## Start

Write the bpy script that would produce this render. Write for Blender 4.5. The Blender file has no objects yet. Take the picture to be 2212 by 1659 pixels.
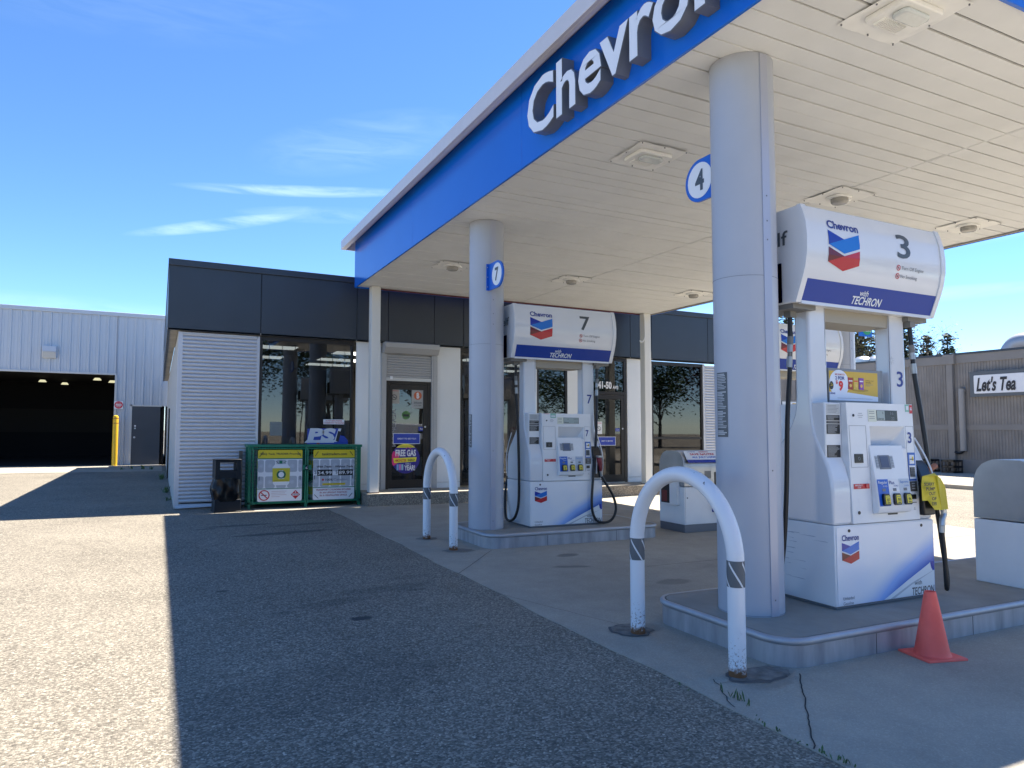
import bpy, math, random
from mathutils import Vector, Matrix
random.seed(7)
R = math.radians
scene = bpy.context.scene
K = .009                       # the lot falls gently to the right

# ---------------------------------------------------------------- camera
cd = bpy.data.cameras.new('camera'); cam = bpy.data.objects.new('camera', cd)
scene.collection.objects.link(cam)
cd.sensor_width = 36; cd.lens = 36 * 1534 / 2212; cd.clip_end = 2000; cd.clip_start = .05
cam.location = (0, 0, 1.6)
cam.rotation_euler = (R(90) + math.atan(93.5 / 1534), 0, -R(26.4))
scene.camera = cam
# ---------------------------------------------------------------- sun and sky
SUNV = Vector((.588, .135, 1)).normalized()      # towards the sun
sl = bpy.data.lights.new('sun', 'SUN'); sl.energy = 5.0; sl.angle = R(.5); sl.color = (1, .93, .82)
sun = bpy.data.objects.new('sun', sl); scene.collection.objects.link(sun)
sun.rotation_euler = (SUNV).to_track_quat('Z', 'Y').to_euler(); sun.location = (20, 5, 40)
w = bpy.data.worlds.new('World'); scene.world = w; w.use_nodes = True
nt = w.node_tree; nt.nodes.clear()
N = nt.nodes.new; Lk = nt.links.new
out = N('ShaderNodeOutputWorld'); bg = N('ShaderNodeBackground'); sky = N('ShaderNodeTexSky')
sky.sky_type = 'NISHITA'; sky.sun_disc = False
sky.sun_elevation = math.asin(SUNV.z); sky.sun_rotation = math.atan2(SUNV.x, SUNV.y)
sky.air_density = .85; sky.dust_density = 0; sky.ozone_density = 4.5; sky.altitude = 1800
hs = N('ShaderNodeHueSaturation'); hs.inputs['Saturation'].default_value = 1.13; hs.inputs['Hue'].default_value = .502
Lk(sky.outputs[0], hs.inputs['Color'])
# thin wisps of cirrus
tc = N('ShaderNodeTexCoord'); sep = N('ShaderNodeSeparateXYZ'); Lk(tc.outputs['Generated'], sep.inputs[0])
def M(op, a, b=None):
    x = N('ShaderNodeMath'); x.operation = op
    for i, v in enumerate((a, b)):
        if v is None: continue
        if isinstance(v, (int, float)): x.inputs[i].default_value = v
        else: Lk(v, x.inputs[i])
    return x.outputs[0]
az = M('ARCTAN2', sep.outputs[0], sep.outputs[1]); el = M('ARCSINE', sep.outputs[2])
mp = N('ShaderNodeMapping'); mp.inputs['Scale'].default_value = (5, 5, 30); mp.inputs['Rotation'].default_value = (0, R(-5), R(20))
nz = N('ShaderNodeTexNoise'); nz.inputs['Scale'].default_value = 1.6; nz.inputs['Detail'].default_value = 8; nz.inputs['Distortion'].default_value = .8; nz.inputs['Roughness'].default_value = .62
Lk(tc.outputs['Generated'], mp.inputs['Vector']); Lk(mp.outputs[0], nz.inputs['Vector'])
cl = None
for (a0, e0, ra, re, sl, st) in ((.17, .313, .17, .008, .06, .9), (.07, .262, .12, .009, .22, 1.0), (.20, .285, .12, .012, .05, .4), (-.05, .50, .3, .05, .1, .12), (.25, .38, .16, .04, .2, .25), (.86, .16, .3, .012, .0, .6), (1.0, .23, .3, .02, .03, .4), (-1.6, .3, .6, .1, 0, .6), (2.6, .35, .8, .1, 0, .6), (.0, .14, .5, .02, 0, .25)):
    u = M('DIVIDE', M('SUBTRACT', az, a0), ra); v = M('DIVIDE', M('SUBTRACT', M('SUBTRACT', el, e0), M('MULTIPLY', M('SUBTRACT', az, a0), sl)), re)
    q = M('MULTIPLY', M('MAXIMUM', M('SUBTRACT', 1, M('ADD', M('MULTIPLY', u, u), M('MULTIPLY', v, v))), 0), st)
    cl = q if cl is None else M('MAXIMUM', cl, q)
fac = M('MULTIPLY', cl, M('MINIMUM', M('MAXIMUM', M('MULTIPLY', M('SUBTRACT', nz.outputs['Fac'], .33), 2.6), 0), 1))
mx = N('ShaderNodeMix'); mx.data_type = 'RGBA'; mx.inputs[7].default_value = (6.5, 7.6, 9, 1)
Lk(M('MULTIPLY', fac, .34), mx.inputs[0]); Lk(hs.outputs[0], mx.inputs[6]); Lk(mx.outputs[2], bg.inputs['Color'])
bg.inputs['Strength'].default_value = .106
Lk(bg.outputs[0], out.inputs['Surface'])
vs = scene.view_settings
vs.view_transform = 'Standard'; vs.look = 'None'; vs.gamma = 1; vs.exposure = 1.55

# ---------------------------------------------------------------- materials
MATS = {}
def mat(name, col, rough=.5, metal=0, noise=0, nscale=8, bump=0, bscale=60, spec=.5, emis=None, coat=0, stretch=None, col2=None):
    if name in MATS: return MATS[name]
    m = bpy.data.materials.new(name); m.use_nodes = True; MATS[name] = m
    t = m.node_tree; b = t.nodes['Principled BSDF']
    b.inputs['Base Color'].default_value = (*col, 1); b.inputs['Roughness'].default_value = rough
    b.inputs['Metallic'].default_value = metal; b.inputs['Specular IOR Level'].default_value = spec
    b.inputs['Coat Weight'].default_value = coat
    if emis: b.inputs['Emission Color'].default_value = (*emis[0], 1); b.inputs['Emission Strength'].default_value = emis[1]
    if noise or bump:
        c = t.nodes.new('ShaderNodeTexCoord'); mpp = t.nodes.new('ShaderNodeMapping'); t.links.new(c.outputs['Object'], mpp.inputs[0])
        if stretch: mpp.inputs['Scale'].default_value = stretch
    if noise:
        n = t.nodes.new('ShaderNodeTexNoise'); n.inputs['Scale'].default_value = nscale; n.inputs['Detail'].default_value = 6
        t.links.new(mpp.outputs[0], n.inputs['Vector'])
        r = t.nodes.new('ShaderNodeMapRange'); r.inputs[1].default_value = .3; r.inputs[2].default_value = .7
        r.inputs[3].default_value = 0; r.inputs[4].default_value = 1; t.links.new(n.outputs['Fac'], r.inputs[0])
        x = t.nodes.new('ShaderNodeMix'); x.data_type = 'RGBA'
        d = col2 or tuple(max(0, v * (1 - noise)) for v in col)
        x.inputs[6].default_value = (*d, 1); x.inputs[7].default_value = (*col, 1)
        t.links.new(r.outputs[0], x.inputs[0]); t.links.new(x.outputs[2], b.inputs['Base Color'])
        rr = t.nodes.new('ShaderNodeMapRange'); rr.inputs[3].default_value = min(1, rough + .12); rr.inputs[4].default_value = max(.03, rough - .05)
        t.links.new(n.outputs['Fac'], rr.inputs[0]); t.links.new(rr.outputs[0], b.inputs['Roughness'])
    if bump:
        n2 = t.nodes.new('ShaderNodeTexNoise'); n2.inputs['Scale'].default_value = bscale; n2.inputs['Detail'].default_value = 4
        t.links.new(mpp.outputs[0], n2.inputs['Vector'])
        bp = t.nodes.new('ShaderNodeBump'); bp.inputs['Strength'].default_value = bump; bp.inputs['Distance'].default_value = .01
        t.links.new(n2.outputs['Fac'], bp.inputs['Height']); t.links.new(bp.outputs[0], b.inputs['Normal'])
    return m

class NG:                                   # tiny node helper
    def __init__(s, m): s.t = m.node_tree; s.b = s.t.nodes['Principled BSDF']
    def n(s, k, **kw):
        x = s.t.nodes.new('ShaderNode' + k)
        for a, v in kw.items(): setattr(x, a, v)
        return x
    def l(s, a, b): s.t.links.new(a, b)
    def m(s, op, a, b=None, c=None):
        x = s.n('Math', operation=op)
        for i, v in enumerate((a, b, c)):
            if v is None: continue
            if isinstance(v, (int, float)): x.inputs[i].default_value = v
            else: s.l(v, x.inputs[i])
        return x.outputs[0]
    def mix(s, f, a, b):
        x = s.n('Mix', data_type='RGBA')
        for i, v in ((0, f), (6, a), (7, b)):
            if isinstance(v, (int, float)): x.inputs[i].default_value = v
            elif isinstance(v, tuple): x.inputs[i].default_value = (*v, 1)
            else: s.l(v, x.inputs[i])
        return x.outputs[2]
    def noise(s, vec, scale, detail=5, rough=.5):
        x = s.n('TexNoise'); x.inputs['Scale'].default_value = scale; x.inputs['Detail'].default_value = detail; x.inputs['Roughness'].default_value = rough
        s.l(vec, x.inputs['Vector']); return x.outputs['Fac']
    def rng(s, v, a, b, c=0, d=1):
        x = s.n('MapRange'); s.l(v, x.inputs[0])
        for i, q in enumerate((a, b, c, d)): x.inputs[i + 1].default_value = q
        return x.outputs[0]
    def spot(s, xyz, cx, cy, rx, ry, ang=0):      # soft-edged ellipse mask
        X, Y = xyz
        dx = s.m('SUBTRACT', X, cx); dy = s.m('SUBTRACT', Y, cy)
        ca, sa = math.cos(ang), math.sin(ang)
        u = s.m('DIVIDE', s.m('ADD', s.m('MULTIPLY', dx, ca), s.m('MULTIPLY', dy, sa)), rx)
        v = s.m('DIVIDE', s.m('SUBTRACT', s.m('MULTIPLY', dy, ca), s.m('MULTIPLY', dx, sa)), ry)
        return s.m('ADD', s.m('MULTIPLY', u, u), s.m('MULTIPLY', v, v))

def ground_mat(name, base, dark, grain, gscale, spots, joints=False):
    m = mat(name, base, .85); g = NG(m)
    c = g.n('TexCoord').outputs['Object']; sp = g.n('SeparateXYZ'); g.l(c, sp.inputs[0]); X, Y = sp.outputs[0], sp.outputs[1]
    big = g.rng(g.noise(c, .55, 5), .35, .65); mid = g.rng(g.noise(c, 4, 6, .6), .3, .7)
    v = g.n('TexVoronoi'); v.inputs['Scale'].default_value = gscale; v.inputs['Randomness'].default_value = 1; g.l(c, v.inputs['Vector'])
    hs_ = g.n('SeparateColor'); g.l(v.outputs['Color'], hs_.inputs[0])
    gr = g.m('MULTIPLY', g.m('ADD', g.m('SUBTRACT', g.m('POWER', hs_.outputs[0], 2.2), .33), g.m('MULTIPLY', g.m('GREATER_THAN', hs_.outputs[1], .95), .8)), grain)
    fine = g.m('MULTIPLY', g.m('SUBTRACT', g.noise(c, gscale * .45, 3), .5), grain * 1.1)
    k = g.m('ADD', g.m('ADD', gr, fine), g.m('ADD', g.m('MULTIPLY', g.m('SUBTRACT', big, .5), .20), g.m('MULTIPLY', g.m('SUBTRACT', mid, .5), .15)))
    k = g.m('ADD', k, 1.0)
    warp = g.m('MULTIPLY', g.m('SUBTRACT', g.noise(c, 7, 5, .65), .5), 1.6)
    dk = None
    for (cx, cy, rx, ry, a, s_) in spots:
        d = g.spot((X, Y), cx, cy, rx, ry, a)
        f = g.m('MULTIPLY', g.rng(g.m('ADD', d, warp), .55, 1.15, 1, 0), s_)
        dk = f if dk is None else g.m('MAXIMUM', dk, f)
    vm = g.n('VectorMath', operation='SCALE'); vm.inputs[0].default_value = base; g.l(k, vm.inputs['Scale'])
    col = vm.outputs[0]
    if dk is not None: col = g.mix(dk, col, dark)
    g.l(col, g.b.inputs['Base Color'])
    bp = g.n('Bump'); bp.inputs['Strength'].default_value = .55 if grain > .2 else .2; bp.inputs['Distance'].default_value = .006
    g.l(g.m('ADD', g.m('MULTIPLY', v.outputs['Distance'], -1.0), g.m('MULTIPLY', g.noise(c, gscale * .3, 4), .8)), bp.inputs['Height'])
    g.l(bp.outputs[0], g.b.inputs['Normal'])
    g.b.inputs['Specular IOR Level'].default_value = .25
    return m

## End

**PROBLEM DESCRIPTION:** Quote, exactly and only, the lines from the first line of the data above through the line containing "to the right". The pictures do not belong in it.

**REPLY TO THE TASK:**
Write the bpy script that would produce this render. Write for Blender 4.5. The Blender file has no objects yet. Take the picture to be 2212 by 1659 pixels.
import bpy, math, random
from mathutils import Vector, Matrix
random.seed(7)
R = math.radians
scene = bpy.context.scene
K = .009                       # the lot falls gently to the right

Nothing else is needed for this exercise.